Może najpierw się przywitam ;-)
Witam wszystkich

Powiem tak ...
miałem dylemat między Tamim 17-50 f/2,8 a 17-40 L
wziąłem Tamiego - zrobiłem testy i lipa. Okazało się że szkło jest bardzo ostre, ale niestety AF bardzo mało powtarzalny. Poszedłem do sklepu i sprawdziłem jeszcze 6 szt i ciągle to samo. A miałem już przykre doświadczenia z sigmą w tej materii. Po 2 godzinach testów i totalnej załamce powiedziałem do pana w sklepie - " a proszę pokazać mi L-kę" i już wszystko było jasne.

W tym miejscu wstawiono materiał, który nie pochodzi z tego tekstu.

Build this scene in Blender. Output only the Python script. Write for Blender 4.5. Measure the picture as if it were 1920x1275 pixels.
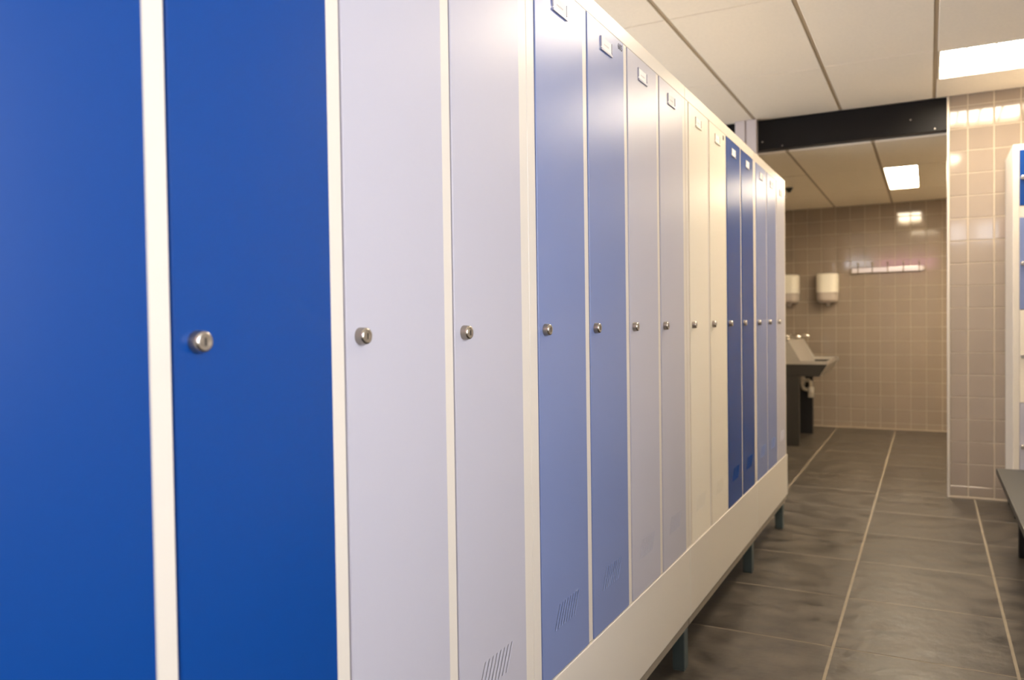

Zacisnąłem zęby i kupiłem 17-40. I jak teraz porównuję te szkła to osobiście uważam że bzdurą jest że 17-40 jest lepszy optycznie. Są bardzo porównywalne. Ale AF to przepaść i nie chodzi mi tu tylko o dźwięki Tamiego i szybkość działąnia, ale również o jego celność. Co z tego że tamron jest ostry jak ustawia ostrość gdzie mu się tylko podoba, a L-ka praktycznie zawsze trafia w punkt. Miałem już sigmy tamrony i inne wynalazki, ale teraz już wiem, że jak chce się mieć fajny obiektyw do canona to raczej trzeba kupić canona. Nie znaczy to że Tami czy sigma robi kiepskie optycznie szkła. Tylko one poprostu kiepsko współpracują z Canonami. A poza tym ktoś kiedyś na forum napisał mądre zdanie " kupując raz kupujesz taniej" Ja kiedyś kupiłem starą sigmę 70-210 f/2,8 - rewelacyjne szkło bardzo ostre - wersja bez HSM, kupiłem je za jakieś 1500 zł , więc cena do jakości rewelka, ale po jakimś czasie była wymiana body i sigma powiedziała "dziękuję z tym body nie współpracujemy", ależ to bolało a na domair złego zaraz po tym padł AF. Finał : finansowo byłem mocno w plecy i zostałem bez szkła. Tak więc teraz mam 70-200 f/4 L i będzie mi służył wiele lat. A do jasnych zastosowań są tańsze i ostrzejsze stałki ;-).